◆ **Written task**:
Return only the lines between the line holding "Build this scene" and the line holding "return link(o)", the two boundary lines included, exactly as they appear.

◆ **Extracted information**:
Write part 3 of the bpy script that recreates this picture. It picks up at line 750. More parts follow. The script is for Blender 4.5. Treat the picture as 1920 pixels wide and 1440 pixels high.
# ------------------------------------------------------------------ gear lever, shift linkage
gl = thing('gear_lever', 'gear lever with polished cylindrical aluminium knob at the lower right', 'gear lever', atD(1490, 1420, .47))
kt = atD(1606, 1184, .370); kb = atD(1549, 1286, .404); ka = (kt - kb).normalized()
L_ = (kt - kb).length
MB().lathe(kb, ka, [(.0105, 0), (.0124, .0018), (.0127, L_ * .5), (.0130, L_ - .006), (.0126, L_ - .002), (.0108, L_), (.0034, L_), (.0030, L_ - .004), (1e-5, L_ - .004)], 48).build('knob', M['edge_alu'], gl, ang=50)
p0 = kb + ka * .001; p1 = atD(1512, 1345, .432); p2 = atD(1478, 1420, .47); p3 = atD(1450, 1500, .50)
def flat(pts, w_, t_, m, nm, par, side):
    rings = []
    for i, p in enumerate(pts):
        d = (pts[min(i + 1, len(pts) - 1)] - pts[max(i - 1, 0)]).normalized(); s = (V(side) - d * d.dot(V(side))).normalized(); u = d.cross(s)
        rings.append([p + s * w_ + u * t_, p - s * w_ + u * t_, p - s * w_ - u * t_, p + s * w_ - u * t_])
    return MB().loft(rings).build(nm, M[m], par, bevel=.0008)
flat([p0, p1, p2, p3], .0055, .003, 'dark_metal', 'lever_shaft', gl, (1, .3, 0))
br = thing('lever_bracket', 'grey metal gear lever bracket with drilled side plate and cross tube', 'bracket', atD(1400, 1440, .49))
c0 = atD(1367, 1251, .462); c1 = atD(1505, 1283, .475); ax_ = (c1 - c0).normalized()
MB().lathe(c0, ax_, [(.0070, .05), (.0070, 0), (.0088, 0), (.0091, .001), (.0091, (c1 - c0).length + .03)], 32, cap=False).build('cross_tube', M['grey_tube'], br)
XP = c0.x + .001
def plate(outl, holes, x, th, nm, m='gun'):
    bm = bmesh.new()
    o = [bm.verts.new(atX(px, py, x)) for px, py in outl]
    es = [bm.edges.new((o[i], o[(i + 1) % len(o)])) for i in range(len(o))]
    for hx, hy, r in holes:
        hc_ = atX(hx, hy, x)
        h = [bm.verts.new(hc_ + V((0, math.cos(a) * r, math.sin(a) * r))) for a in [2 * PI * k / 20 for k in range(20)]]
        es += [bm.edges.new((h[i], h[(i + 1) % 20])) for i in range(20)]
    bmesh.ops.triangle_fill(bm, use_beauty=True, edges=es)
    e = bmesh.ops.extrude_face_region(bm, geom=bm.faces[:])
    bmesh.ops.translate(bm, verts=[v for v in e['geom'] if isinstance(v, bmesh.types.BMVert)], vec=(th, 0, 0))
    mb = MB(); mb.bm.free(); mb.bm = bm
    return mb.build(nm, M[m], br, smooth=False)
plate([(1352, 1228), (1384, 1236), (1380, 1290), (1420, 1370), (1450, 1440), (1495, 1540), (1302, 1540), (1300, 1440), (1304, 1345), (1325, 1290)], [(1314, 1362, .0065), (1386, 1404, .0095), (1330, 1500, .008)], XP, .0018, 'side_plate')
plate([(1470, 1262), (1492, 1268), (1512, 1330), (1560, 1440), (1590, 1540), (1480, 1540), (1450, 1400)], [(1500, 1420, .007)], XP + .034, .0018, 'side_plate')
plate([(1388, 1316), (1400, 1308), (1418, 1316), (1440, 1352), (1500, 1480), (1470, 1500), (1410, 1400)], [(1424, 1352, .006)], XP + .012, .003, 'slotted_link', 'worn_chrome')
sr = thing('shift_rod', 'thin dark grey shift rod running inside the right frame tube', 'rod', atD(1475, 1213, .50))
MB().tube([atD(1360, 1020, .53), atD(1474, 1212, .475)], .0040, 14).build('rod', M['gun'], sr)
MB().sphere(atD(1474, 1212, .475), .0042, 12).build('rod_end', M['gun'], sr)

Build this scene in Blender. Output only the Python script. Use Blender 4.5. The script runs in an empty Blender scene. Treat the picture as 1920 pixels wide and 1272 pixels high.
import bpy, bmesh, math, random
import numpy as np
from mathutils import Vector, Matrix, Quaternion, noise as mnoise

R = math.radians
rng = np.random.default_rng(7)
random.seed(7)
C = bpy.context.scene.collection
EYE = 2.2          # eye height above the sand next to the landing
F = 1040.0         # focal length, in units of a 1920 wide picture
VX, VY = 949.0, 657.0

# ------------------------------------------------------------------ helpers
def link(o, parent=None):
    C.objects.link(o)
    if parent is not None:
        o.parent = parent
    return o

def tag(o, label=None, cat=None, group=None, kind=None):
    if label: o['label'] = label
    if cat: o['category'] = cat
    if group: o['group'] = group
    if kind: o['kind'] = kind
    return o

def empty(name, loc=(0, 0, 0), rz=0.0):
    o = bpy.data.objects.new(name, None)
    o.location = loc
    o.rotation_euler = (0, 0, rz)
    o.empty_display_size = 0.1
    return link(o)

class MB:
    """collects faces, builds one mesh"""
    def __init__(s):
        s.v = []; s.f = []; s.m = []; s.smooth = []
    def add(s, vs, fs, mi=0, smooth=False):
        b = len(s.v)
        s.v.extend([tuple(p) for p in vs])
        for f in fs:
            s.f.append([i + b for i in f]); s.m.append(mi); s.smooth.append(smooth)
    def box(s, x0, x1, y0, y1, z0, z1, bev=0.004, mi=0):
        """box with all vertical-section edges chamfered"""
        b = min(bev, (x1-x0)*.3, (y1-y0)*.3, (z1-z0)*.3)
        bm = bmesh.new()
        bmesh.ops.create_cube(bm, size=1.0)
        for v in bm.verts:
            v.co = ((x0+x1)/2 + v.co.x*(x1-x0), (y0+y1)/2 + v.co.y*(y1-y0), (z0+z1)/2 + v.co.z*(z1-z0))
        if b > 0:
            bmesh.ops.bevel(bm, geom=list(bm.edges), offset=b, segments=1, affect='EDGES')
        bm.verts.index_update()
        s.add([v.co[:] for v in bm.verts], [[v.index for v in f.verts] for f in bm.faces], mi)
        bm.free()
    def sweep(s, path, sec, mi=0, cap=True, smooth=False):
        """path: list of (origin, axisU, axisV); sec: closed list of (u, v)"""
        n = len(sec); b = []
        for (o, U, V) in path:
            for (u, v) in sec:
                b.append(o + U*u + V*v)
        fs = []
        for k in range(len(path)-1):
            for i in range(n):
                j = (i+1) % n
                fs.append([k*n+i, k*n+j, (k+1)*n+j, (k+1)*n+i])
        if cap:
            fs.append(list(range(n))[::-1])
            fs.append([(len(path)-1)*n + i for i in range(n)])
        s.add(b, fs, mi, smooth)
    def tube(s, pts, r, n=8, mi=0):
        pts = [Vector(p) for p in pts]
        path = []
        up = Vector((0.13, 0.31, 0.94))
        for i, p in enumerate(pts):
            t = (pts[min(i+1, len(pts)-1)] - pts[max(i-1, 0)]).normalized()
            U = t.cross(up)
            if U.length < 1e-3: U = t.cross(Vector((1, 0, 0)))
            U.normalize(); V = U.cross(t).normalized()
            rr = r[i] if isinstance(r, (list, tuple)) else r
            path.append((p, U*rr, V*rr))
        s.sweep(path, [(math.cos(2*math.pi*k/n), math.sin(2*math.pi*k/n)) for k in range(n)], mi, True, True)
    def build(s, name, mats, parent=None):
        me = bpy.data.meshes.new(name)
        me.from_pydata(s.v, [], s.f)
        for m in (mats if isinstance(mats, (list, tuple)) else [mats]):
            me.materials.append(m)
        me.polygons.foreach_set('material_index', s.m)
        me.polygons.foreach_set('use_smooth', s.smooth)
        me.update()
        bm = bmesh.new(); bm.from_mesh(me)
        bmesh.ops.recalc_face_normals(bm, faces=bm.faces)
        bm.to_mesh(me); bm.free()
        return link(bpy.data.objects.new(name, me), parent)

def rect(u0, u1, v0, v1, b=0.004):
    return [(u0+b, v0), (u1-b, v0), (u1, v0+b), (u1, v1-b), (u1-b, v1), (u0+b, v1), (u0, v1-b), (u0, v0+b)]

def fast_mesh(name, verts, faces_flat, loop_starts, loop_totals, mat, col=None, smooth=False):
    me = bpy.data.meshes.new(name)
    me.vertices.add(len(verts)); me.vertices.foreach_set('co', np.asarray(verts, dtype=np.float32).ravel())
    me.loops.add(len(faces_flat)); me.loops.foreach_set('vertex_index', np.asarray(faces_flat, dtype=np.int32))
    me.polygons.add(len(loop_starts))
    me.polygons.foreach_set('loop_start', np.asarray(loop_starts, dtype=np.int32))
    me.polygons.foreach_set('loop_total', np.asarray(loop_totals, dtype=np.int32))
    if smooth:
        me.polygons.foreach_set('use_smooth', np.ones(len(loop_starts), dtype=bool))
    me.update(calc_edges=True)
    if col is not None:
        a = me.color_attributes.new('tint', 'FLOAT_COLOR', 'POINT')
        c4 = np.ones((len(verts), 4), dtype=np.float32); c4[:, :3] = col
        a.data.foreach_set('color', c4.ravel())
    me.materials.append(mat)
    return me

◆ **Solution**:
Build this scene in Blender. Output only the Python script. Use Blender 4.5. The script runs in an empty Blender scene. Treat the picture as 1920 pixels wide and 1272 pixels high.
import bpy, bmesh, math, random
import numpy as np
from mathutils import Vector, Matrix, Quaternion, noise as mnoise

R = math.radians
rng = np.random.default_rng(7)
random.seed(7)
C = bpy.context.scene.collection
EYE = 2.2          # eye height above the sand next to the landing
F = 1040.0         # focal length, in units of a 1920 wide picture
VX, VY = 949.0, 657.0

# ------------------------------------------------------------------ helpers
def link(o, parent=None):
    C.objects.link(o)
    if parent is not None:
        o.parent = parent
    return o

def tag(o, label=None, cat=None, group=None, kind=None):
    if label: o['label'] = label
    if cat: o['category'] = cat
    if group: o['group'] = group
    if kind: o['kind'] = kind
    return o

def empty(name, loc=(0, 0, 0), rz=0.0):
    o = bpy.data.objects.new(name, None)
    o.location = loc
    o.rotation_euler = (0, 0, rz)
    o.empty_display_size = 0.1
    return link(o)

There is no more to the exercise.